Plugged it together and played around to see how it performs. First thing I noticed is a lot of noise spikes on the signals. That turned out to be from the AC adapter. Running it from an Apple 5V 2A USB charger worked much better. A USB battery power bank would be even better, but it will need to supply 2A continuously. A built-in battery would be a nice upgrade for ground isolation and portability.


The next thing I noticed is the vertical amplifiers are limited in sensitivity and response. The input impedance is a standard 1M ohm, but the capacitance is 100 - 300 pF, limiting response on X1 probes to around 1MHz. “100MHz” on X10, which is the listed limit of the “1G Samples/Sec” ADC. The true sample rate is 200K S/S with interpolation over multiple samples and simulated signal displays over 43mHz. Call it a 30MHz ‘scope.


Maximum sensitivity is 50mV / Div, which means the smallest useful signal you can see is about 1/4 volt at low frequencies and 3V over 1mHz. So it’s good for digital signal tracing, +4 line to speaker level audio, 12V automotive, AC and power supply troubleshooting, etc. For most audio troubleshooting and signal tracing a preamp of some sort will be needed. Something like my M-Audio Audio Buddy, a small mixer, or a purpose-built preamp.


Triggering is decent, and there is a 3000 sample memory, so it should be able to capture one-shot glitches. Voltage calibration is off by various amounts depending on settings. A 500mV P/P square wave from a Tektronix signal generator measured 562 mV on one channel and 580mV on the other. Consider the readings as ballpark figures rather than exact.


The signal generator has a number of built-in wave shapes, like sine, square, sawtooth, triangle, exponential, log, etc. It can also use saved signals captured by the scope and play them back at 1Hz - 1MHz with 1Hz increments. All very good, but there is no output level control. None. To be useful, some sort of output cable with attenuator / volume control will be needed.

In summary, it mostly does what is promised. It hasn’t crashed, the menus and functions work as advertised, but you’re pretty much on your own to push buttons and twirl knobs to figure out the user interface. The screen is bright and clear enough.


The manual is small and set in very tiny type. It’s poorly translated, but technical terms are technical terms in any language, so you can figure out specifications and features, which is the main function of a manual.

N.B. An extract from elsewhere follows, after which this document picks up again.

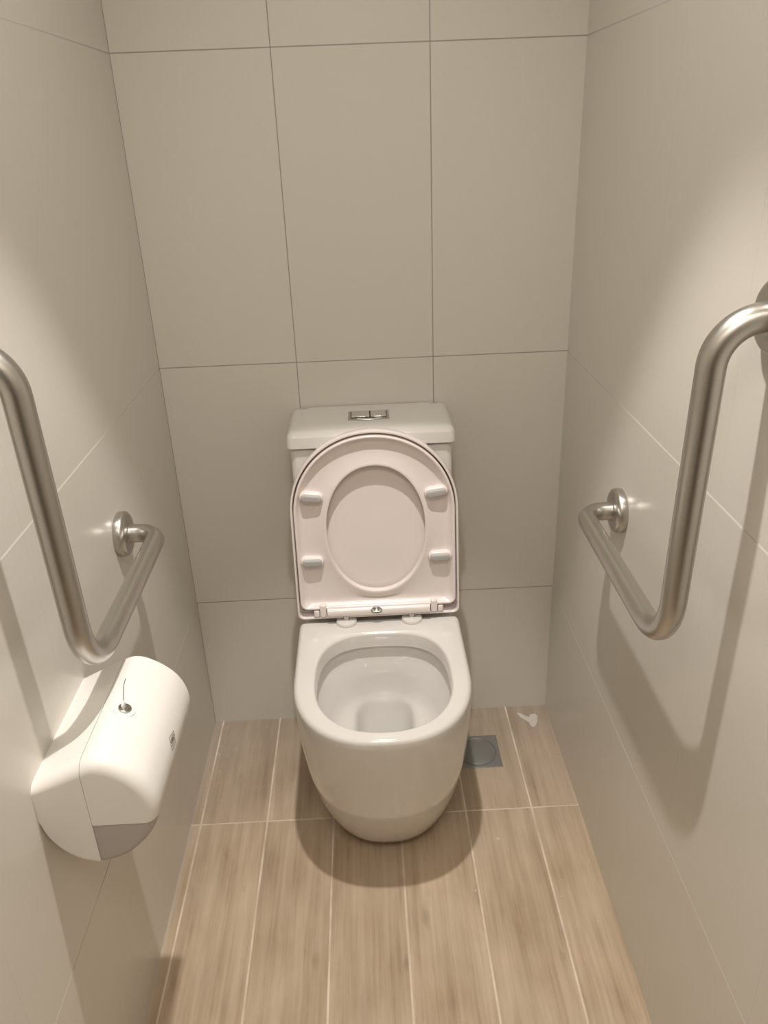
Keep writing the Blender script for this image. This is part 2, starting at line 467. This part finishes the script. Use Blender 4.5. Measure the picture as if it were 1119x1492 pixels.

The USB computer interface gives access to an internal 8GB memory card where screen captures and waveforms are stored.

I think I’ll build a small box to sit under the scope with a clean 5V power supply, a couple of preamplifiers for 1X, 10X, 100X, and maybe 1000X gain, and an attenuator for the signal generator. The preamps can be fairly simple op-amp circuits with AC coupling.


That should make it very handy for my uses. So it’s not a replacement for the Tektronix. If you have an analog scope, hold onto it. Digital scopes can be weird with aliasing and sampling glitches. My Tek 2211 is a hybrid which can be pure analog, or digital storage. It’s an invaluable tool.


FNIRSI’s main fault is claiming more than the hardware actually supports. Common with Chinese gadgets. A 30MHz dual trace scope for under $200 is still a winner.